In suddent bursts of sunshine, albeit with some chill Easterly winds, Bidwell is bursting into leaf and blossom. Wild mallards are on the pond, an adult female recently watching over seven beautiful fluffy chicks which scooted across the surface of the water like thistledown blown on the wind. We watched them during each day firkling in amongst the reeds at the water's edge and then there were five, then three, then two and now they are no more. Buzzards wheel and mew overhead and it's difficult to believe they are not responsible for the absence of the new ducklings. Nature constantly restores, however, and this morning, letting out the domestic ducks from their night's protective custody, I noticed the same wild mallard couple, bobbing heads near each other as a sign of willingness to engage and shortly afterwards, mating enthusiastically. A pair of moorhen are back after a long absence following the dredging and the year's newly returned swallows are sweeping and diving in their usual aerobatic display over the water. A couple of surprise ground frosts caught us in the earliest days of the month and we shall probably have lost our Conference pear crop as the trees were just coming into blossom when the cold snap struck. Primroses on the hedgerow banks have been spectacular this year and the bluebells are just beginning - later than usual - to push their way into view. Unfortunately, it's also been a cracking year for dandelions. Whilst our name for the bright yellow flower is derived from the old French for Lion's tooth, the more earthy French themselves don't, ironically, use this corruption of their old language - they call them pissenlits : an allusion to the plant's traditional diuretic properties.

Richard and Patsy

BIDWELL BIRD-SPOTTER OF THE YEAR

The contest for 2010 is well under way.

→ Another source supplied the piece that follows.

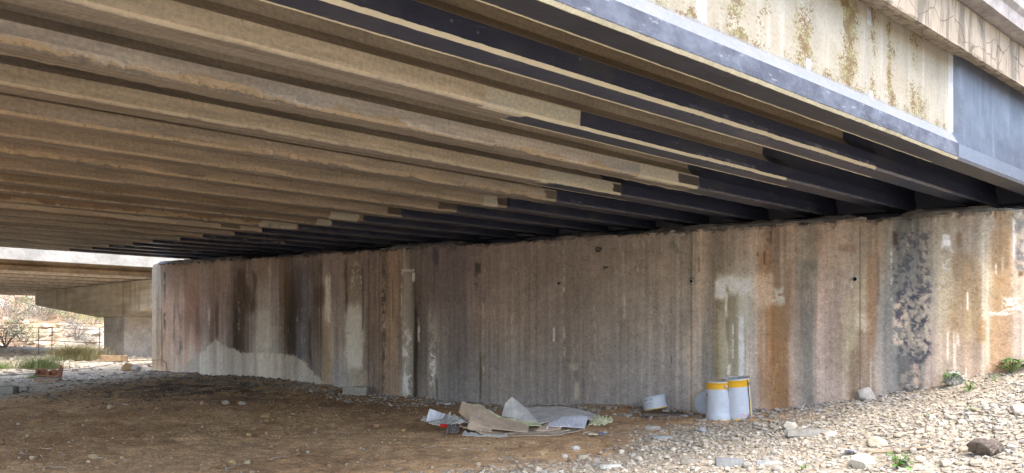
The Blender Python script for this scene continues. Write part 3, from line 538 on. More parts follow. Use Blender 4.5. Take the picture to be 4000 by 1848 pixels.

We have recently had a most welcome addition to our competitors in the Wilfert family from Jena in Germany, who brought with them both knowledge of, and interest in, our bird-life. Katherina and Tobias competed briskly through their week, extending their knowledge of English bird-names and expanding Richard's understanding of the German equivalent. Interesting, for example, that a wagtail in German is apparently a Wippstaird, recalling the Old English "steort" root for "tail", which brings us our redstart and, less well-known, our phrase "stark-naked" which should be "start-naked" - i.e. down to ones tail!